AIM OF THE TASK:
What is the number of lines holding the word "from"? Write that number and nothing else.

[start GIVEN INFORMATION]

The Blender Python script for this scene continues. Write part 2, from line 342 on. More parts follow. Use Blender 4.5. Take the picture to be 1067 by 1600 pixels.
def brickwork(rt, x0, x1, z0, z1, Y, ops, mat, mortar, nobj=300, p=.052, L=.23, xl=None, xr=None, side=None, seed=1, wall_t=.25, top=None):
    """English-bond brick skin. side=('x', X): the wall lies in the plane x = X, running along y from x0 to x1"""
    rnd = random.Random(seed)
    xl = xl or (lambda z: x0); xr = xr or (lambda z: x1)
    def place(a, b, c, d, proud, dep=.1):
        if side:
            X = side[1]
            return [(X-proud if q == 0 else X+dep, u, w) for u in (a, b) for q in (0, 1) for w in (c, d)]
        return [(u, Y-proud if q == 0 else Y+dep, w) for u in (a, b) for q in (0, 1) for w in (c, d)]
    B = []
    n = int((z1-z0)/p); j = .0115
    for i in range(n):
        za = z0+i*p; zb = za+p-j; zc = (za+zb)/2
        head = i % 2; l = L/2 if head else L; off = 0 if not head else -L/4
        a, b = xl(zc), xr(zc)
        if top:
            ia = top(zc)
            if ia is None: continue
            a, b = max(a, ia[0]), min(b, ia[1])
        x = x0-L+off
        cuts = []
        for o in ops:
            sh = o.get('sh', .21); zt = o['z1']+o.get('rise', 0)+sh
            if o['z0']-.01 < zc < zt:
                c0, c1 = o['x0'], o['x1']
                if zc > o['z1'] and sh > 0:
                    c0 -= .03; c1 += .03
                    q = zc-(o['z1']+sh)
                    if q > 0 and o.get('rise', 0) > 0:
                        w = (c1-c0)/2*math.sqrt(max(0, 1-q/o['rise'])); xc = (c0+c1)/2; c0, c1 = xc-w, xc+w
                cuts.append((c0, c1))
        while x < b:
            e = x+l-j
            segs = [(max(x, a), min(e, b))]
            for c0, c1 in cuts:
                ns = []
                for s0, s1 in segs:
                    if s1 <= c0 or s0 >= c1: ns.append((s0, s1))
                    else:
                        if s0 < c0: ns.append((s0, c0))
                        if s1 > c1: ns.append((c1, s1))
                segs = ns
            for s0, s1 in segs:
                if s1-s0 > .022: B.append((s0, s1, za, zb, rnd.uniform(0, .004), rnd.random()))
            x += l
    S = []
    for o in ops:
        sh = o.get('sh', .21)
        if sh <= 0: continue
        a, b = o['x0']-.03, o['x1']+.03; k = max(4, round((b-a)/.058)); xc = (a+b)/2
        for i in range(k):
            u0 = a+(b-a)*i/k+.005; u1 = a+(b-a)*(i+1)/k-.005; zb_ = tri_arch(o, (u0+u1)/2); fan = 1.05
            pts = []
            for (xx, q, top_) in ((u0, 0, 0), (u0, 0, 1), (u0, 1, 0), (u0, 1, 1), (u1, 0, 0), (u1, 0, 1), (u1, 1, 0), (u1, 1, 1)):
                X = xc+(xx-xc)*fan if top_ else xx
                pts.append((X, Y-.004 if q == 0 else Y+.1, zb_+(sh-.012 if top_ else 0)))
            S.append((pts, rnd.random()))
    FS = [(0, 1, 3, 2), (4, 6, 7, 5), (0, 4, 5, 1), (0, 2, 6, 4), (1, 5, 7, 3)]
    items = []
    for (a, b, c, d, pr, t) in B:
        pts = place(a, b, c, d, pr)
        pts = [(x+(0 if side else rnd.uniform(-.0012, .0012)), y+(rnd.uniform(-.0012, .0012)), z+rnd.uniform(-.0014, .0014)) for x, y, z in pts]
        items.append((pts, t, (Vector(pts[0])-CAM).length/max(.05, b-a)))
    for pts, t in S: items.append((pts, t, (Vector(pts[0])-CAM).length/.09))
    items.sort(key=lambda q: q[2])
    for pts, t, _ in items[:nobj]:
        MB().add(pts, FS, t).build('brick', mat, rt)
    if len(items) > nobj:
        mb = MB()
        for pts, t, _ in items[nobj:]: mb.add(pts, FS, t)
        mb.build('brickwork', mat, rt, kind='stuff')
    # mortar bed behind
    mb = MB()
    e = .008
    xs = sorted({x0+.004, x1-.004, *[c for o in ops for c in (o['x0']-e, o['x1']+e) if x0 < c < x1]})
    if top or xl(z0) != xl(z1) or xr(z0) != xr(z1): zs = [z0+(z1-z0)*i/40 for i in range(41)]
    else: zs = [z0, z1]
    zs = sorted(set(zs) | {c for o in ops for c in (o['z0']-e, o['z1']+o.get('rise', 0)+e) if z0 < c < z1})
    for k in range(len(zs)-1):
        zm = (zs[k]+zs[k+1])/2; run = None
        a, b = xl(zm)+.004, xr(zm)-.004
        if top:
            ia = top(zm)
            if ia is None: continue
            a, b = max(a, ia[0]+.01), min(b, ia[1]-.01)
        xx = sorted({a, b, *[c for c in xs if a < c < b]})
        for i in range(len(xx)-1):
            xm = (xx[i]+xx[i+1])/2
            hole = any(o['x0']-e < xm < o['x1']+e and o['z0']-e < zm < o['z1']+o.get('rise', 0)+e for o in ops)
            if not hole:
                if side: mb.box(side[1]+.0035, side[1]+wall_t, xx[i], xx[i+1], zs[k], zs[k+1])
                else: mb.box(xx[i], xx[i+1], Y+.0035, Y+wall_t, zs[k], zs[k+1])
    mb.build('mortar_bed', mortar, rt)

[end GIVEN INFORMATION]

SOLUTION FOR THIS TASK:
2